> **Directions for this task**: Below are the records; extract from them the line containing "Generate a Blender" to the line containing "rng = np.random.default_rng(11)", both lines included, exactly and with no pictures.

> **Task input**:
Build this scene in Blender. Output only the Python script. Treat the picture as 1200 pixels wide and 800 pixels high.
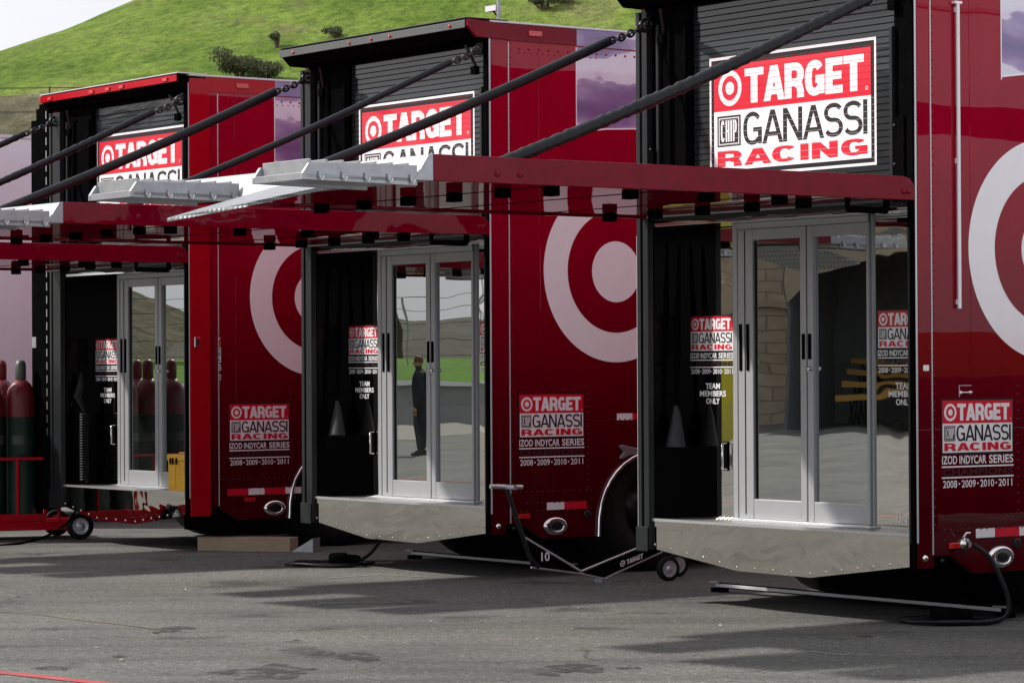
import bpy, bmesh, math, random
from mathutils import Vector, Matrix, Euler
R = math.radians
random.seed(7)
scene = bpy.context.scene
for o in list(bpy.data.objects): bpy.data.objects.remove(o)
col = scene.collection
EYE = 1.55                                   # eye height above the asphalt

# ------------------------------------------------------------------ camera
cd = bpy.data.cameras.new('camera'); cam = bpy.data.objects.new('camera', cd); col.objects.link(cam)
cd.sensor_width = 36; cd.lens = 103.65; cd.clip_start = .1; cd.clip_end = 2000
cam.matrix_world = Matrix.Translation((0, 0, EYE)) @ Matrix.Rotation(R(90.50), 4, 'X') @ Matrix.Rotation(R(-.30), 4, 'Z')
scene.camera = cam

# ------------------------------------------------------------------ light
AX = Vector((-.592, .806, 0)); BX = Vector((.806, .592, 0))      # across the rears (leftwards) / along the trailers
sunv = (AX*2.1 - BX*2.25 + Vector((0, 0, 2.67))).normalized()
SUN_EL = math.asin(sunv.z); SUN_AZ = math.atan2(sunv.x, sunv.y)
sd = bpy.data.lights.new('sun', 'SUN'); sd.energy = 4.6; sd.angle = R(2.0); sd.color = (1, .955, .88)
so = bpy.data.objects.new('sun', sd); col.objects.link(so)
so.rotation_euler = (-sunv).to_track_quat('-Z', 'Y').to_euler(); so.location = (-30, 10, 40)

w = bpy.data.worlds.new('World'); scene.world = w; w.use_nodes = True
nt = w.node_tree; nt.nodes.clear()
def wn(t): return nt.nodes.new(t)
out = wn('ShaderNodeOutputWorld'); bg = wn('ShaderNodeBackground'); bg.inputs['Strength'].default_value = .1
sky = wn('ShaderNodeTexSky'); sky.sky_type = 'NISHITA'; sky.sun_disc = False
sky.sun_elevation = SUN_EL; sky.sun_rotation = SUN_AZ; sky.dust_density = 4; sky.air_density = 1.2
tc = wn('ShaderNodeTexCoord'); mp = wn('ShaderNodeMapping'); mp.inputs['Scale'].default_value = (1, 1, 2.6)
nz = wn('ShaderNodeTexNoise'); nz.inputs['Scale'].default_value = 2.2; nz.inputs['Detail'].default_value = 7; nz.inputs['Roughness'].default_value = .55
cr = wn('ShaderNodeValToRGB'); cr.color_ramp.elements[0].position = .30; cr.color_ramp.elements[1].position = .62
cr.color_ramp.elements[0].color = (.7, .7, .7, 1); cr.color_ramp.elements[1].color = (.97, .97, .97, 1)
mx = wn('ShaderNodeMix'); mx.data_type = 'RGBA'; mx.inputs['B'].default_value = (9.2, 9.3, 9.9, 1)
nt.links.new(tc.outputs['Generated'], mp.inputs['Vector']); nt.links.new(mp.outputs[0], nz.inputs['Vector'])
sx = wn('ShaderNodeSeparateXYZ'); nt.links.new(tc.outputs['Generated'], sx.inputs[0])
mr_ = wn('ShaderNodeMapRange'); mr_.inputs[1].default_value = .12; mr_.inputs[2].default_value = .75; mr_.inputs[3].default_value = 1; mr_.inputs[4].default_value = .85
nt.links.new(sx.outputs['Z'], mr_.inputs[0]); mm_ = wn('ShaderNodeMath'); mm_.operation = 'MULTIPLY'
nt.links.new(nz.outputs['Fac'], cr.inputs[0]); nt.links.new(cr.outputs[0], mm_.inputs[0]); nt.links.new(mr_.outputs[0], mm_.inputs[1]); nt.links.new(mm_.outputs[0], mx.inputs['Factor'])
nt.links.new(sky.outputs[0], mx.inputs['A']); nt.links.new(mx.outputs['Result'], bg.inputs['Color']); nt.links.new(bg.outputs[0], out.inputs[0])
vs = scene.view_settings; vs.view_transform = 'Standard'; vs.look = 'None'; vs.gamma = 1; vs.exposure = .14; vs.use_curve_mapping = False
scene.render.engine = 'CYCLES'; scene.cycles.max_bounces = 10; scene.cycles.glossy_bounces = 7

# ------------------------------------------------------------------ materials
def mat(name, c, rough=.5, metal=0, coat=0, crough=.03, spec=.5, var=0, vscale=3, bump=0, bscale=20, bdist=.01, rvar=0, emit=None, stretch=None, streak=0):
    m = bpy.data.materials.new(name); m.use_nodes = True; n = m.node_tree; b = n.nodes['Principled BSDF']
    b.inputs['Base Color'].default_value = (*c, 1); b.inputs['Roughness'].default_value = rough; b.inputs['Metallic'].default_value = metal
    b.inputs['Coat Weight'].default_value = coat; b.inputs['Coat Roughness'].default_value = crough; b.inputs['Specular IOR Level'].default_value = spec
    t = n.nodes.new('ShaderNodeTexCoord'); src = t.outputs['Object']
    if stretch:
        q = n.nodes.new('ShaderNodeMapping'); q.inputs['Scale'].default_value = stretch; n.links.new(src, q.inputs[0]); src = q.outputs[0]
    if var or rvar or streak:
        z = n.nodes.new('ShaderNodeTexNoise'); z.inputs['Scale'].default_value = vscale; z.inputs['Detail'].default_value = 8; z.inputs['Roughness'].default_value = .65
        n.links.new(src, z.inputs['Vector'])
    if var:
        mr = n.nodes.new('ShaderNodeMapRange'); mr.inputs[1].default_value = .25; mr.inputs[2].default_value = .75
        mr.inputs[3].default_value = 1-var; mr.inputs[4].default_value = 1+var*.6; n.links.new(z.outputs['Fac'], mr.inputs[0])
        v = n.nodes.new('ShaderNodeVectorMath'); v.operation = 'SCALE'; v.inputs[0].default_value = c
        n.links.new(mr.outputs[0], v.inputs['Scale']); n.links.new(v.outputs[0], b.inputs['Base Color'])
    if rvar:
        mr = n.nodes.new('ShaderNodeMapRange'); mr.inputs[1].default_value = .3; mr.inputs[2].default_value = .7
        mr.inputs[3].default_value = max(0, rough-rvar); mr.inputs[4].default_value = rough+rvar; n.links.new(z.outputs['Fac'], mr.inputs[0])
        n.links.new(mr.outputs[0], b.inputs['Roughness'])
    if bump:
        z2 = n.nodes.new('ShaderNodeTexNoise'); z2.inputs['Scale'].default_value = bscale; z2.inputs['Detail'].default_value = 2
        n.links.new(src, z2.inputs['Vector']); bp = n.nodes.new('ShaderNodeBump'); bp.inputs['Strength'].default_value = bump; bp.inputs['Distance'].default_value = bdist
        n.links.new(z2.outputs['Fac'], bp.inputs['Height']); n.links.new(bp.outputs[0], b.inputs['Normal'])
        if coat: n.links.new(bp.outputs[0], b.inputs['Coat Normal'])
    if emit: b.inputs['Emission Color'].default_value = (*emit, 1); b.inputs['Emission Strength'].default_value = 1
    return m
M = {}
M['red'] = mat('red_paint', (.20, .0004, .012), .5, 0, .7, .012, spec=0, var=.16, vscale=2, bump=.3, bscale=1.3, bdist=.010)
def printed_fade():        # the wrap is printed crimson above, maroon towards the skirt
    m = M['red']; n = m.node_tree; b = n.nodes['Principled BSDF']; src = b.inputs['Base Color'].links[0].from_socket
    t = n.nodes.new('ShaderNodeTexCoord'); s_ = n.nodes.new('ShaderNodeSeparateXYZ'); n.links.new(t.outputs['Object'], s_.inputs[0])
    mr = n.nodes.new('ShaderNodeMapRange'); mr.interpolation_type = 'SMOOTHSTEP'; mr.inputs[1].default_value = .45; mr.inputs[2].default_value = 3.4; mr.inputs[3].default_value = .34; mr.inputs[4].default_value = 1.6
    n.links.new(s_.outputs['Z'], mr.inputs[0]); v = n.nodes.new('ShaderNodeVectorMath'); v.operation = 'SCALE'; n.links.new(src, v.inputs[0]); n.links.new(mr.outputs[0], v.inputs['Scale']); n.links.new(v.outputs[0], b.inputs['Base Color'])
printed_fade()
M['redflat'] = mat('red_rail_paint', (.19, .0004, .013), .5, 0, .38, .03, spec=0, var=.25, vscale=9, bump=.2, bscale=4, bdist=.008)
M['brightred'] = mat('bright_red_paint', (.40, .003, .012), .5, 0, .4, .05, spec=0, var=.1)
M['vinylred'] = mat('red_vinyl', (.66, .006, .03), .35, 0, .5, .06, var=.05)
M['vinylwhite'] = mat('white_vinyl', (.88, .88, .92), .35, 0, .6, .06, var=.04)
M['vinylblack'] = mat('black_vinyl', (.02, .022, .024), .25, 0, .4, .06)
M['champ'] = mat('dark_grey_vinyl', (.045, .022, .026), .3)
M['black'] = mat('black_paint', (.0035, .0035, .004), .8, 0, 0, var=.3, vscale=8, spec=0)
M['blackgloss'] = mat('gloss_black_panel', (.002, .002, .003), .12, 0, 0, spec=.05)
M['darkgrey'] = mat('dark_grey_paint', (.014, .016, .018), .4, 0, .15, .1, spec=.25, var=.2, vscale=4)
M['shutter'] = mat('grey_shutter_slats', (.019, .024, .027), .25, 0, 1, .04, spec=.1, var=.1, vscale=2, stretch=(1, 1, 6), bump=.2, bscale=2, bdist=.004)
M['lipgrey'] = mat('grey_hood_lip', (.09, .10, .10), .4, var=.15)
M['groove'] = mat('shutter_groove', (.004, .004, .005), .8, spec=.05)
M['grooveS'] = mat('sign_groove', (.60, .58, .59), .5)
M['grooveR'] = mat('sign_groove_red', (.50, .005, .025), .5)
M['mirror'] = mat('polished_stainless', (.54, .53, .50), .015, 1, bump=.5, bscale=2.2, bdist=.003)
M['mirrorskirt'] = mat('wavy_polished_skirt', (.46, .445, .41), .02, 1, bump=1, bscale=1.1, bdist=.009)
def glassmat():
    m = bpy.data.materials.new('mirrored_door_glass'); m.use_nodes = True; n = m.node_tree; n.nodes.clear()
    o = n.nodes.new('ShaderNodeOutputMaterial'); mixn = n.nodes.new('ShaderNodeMixShader'); mixn.inputs[0].default_value = .43
    g = n.nodes.new('ShaderNodeBsdfGlossy'); g.inputs['Roughness'].default_value = .004; g.inputs['Color'].default_value = (.92, .95, .93, 1)
    d = n.nodes.new('ShaderNodeBsdfDiffuse'); d.inputs['Color'].default_value = (.012, .013, .012, 1)
    t = n.nodes.new('ShaderNodeTexCoord'); z = n.nodes.new('ShaderNodeTexNoise'); z.inputs['Scale'].default_value = 1.5; z.inputs['Detail'].default_value = 1
    b = n.nodes.new('ShaderNodeBump'); b.inputs['Strength'].default_value = .5; b.inputs['Distance'].default_value = .0024
    n.links.new(t.outputs['Object'], z.inputs[0]); n.links.new(z.outputs[0], b.inputs['Height']); n.links.new(b.outputs[0], g.inputs['Normal'])
    n.links.new(d.outputs[0], mixn.inputs[1]); n.links.new(g.outputs[0], mixn.inputs[2]); n.links.new(mixn.outputs[0], o.inputs[0])
    return m
M['glass'] = glassmat()
M['alu'] = mat('brushed_aluminium', (.62, .63, .65), .34, .75, var=.08, vscale=6, stretch=(1, 1, .1))
M['aludull'] = mat('dull_aluminium', (.40, .41, .43), .40, .7, var=.22, vscale=14, bump=.2, bscale=30, bdist=.003)
M['doorframe'] = mat('anodised_door_frame', (.41, .42, .44), .36, .35, var=.06, vscale=3)
M['chrome'] = mat('chrome', (.8, .8, .8), .06, 1)
M['trim'] = mat('light_trim', (.62, .64, .68), .3, .3)
M['tyre'] = mat('tyre_rubber', (.010, .010, .010), .8, var=.3, vscale=12, spec=.2)
M['sleeve'] = mat('black_cable_sleeve', (.007, .008, .011), .45, spec=.3, var=.35, vscale=18, bump=.5, bscale=40, bdist=.006)
M['chain'] = mat('dark_steel_chain', (.05, .05, .055), .35, .7)
M['white'] = mat('white_paint', (.62, .62, .68), .35, 0, .6, .05, var=.04, vscale=2)
M['bodywhite'] = mat('white_trailer_skin', (.76, .79, .86), .4, 0, .5, .1, var=.05, vscale=1.5)
M['wood'] = mat('weathered_timber', (.34, .26, .19), .75, var=.25, vscale=5, stretch=(1, 1, 8), bump=.3)
M['yellow'] = mat('yellow_plastic', (.78, .42, .015), .45, var=.2, vscale=18)
M['yellowbright'] = mat('yellow_board', (.62, .55, .03), .5)
M['green'] = mat('dark_green_cylinder_paint', (.012, .035, .026), .35, var=.3, vscale=8)
M['cylred'] = mat('red_cylinder_paint', (.15, .007, .012), .4, var=.25, vscale=7)
M['capgrey'] = mat('cylinder_cap', (.11, .12, .11), .5, .4, var=.3, vscale=9)
M['fabric'] = mat('silver_grey_cloth', (.028, .030, .036), .6, var=.25, vscale=10, bump=.6, bscale=12)
M['amber'] = mat('orange_paint', (.50, .11, .01), .5)
M['lens'] = mat('red_lens', (.55, .01, .01), .15, 0, .8)
M['concrete'] = mat('concrete', (.30, .30, .29), .85, var=.15, vscale=2)
M['skin'] = mat('skin', (.45, .25, .17), .5)
M['hair'] = mat('brown_hair', (.10, .045, .02), .7)
M['navy'] = mat('dark_navy_jacket', (.012, .014, .022), .8)
M['leather'] = mat('black_shoe', (.01, .01, .01), .4)
M['linered'] = mat('red_line_paint', (.38, .07, .075), .8, var=.3, vscale=9)
M['lineworn'] = mat('worn_white_paint', (.30, .30, .29), .85, var=.4, vscale=14)
M['darkband'] = mat('dark_band', (.015, .012, .014), .6)
M['apron'] = mat('pale_concrete_apron', (.24, .235, .20), .9, var=.15, vscale=.6)
M['rise'] = mat('scrubby_rise', (.13, .125, .10), .95, var=.45, vscale=.35, spec=.05)
M['gold'] = mat('ochre_boards', (.42, .22, .03), .6)
M['canvas'] = mat('dark_canvas', (.16, .165, .17), .9, var=.2)
M['beige'] = mat('beige_render', (.42, .34, .25), .85, var=.12, vscale=1)

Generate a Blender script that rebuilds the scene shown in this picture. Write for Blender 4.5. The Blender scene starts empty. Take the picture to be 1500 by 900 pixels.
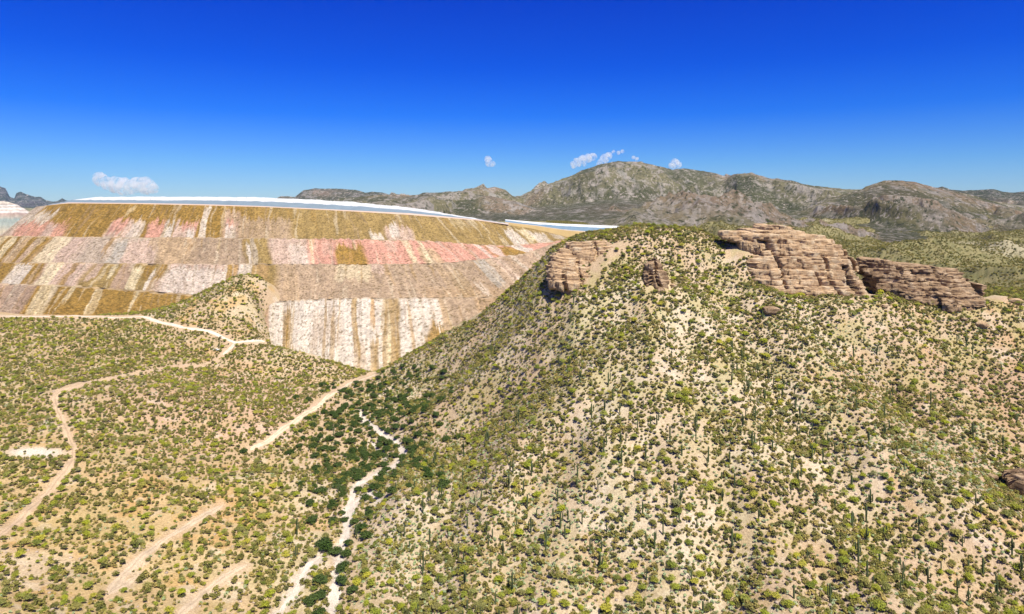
import bpy, math, random
import numpy as np
from mathutils import Vector

R = math.radians
SC = bpy.context.scene
COL = SC.collection
random.seed(7)
rng = np.random.default_rng(11)

# ------------------------------------------------------------------ camera
F = 977.0            # focal length in pixels of the 1500 px wide photograph
CZ = 150.0           # height of the drone over the datum
HZ = 300.0           # row of the horizon
cam_d = bpy.data.cameras.new('camera')
cam = bpy.data.objects.new('camera', cam_d)
COL.objects.link(cam)
cam.location = (0, 0, CZ)
cam.rotation_euler = (R(90), 0, 0)
cam_d.sensor_width = 36
cam_d.lens = 36 * F / 1500
cam_d.shift_y = -(450 - HZ) / 1500
cam_d.clip_start = 1
cam_d.clip_end = 80000
SC.camera = cam

# ------------------------------------------------------------------ world and sun
SUN_EL, SUN_AZ = R(60), R(149)       # azimuth clockwise from +Y (the view direction)
w = bpy.data.worlds.new('World')
SC.world = w
w.use_nodes = True
nt = w.node_tree
nt.nodes.clear()
out = nt.nodes.new('ShaderNodeOutputWorld')
bg = nt.nodes.new('ShaderNodeBackground')
sky = nt.nodes.new('ShaderNodeTexSky')
sky.sky_type = 'NISHITA'
sky.sun_disc = False
sky.sun_elevation = SUN_EL
sky.sun_rotation = SUN_AZ
sky.altitude = 900
sky.air_density = 1.0
sky.dust_density = 0.3
sky.ozone_density = 3.0
tc = nt.nodes.new('ShaderNodeTexCoord')
sep = nt.nodes.new('ShaderNodeSeparateXYZ')
nt.links.new(tc.outputs['Generated'], sep.inputs[0])
# a deep desert sky tinted by height, darkened overhead to weaken blue fill light
ramp = nt.nodes.new('ShaderNodeValToRGB')
nt.links.new(sep.outputs['Z'], ramp.inputs[0])
cr = ramp.color_ramp
SKY = [(0.0, (0.54, 0.73, 1.0)), (0.06, (0.28, 0.57, 1.05)), (0.13, (0.045, 0.35, 1.18)),
       (0.20, (0.0, 0.23, 1.18)), (0.29, (0.0, 0.17, 1.15)), (0.6, (0.01, 0.14, 0.6)), (1.0, (0.01, 0.10, 0.42))]
while len(cr.elements) < len(SKY):
    cr.elements.new(0.5)
for e, (p, c) in zip(cr.elements, SKY):
    e.position = p
    e.color = (*[v / 1.2 for v in c], 1)
mul = nt.nodes.new('ShaderNodeMix')
mul.data_type = 'RGBA'
mul.blend_type = 'MULTIPLY'
mul.inputs['Factor'].default_value = 1
nt.links.new(sky.outputs[0], mul.inputs['A'])
nt.links.new(ramp.outputs[0], mul.inputs['B'])
nt.links.new(mul.outputs['Result'], bg.inputs['Color'])
bg.inputs['Strength'].default_value = 0.10
nt.links.new(bg.outputs[0], out.inputs['Surface'])

sun_d = bpy.data.lights.new('sun', 'SUN')
sun_d.energy = 5.0
sun_d.angle = R(0.5)
sun_d.color = (1.0, 0.94, 0.82)
sun = bpy.data.objects.new('sun', sun_d)
COL.objects.link(sun)
sd = Vector((math.sin(SUN_AZ) * math.cos(SUN_EL), math.cos(SUN_AZ) * math.cos(SUN_EL), math.sin(SUN_EL)))
sun.rotation_euler = sd.to_track_quat('Z', 'Y').to_euler()
sun.location = (300, 200, 900)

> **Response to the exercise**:
Generate a Blender script that rebuilds the scene shown in this picture. Write for Blender 4.5. The Blender scene starts empty. Take the picture to be 1500 by 900 pixels.
import bpy, math, random
import numpy as np
from mathutils import Vector

R = math.radians
SC = bpy.context.scene
COL = SC.collection
random.seed(7)
rng = np.random.default_rng(11)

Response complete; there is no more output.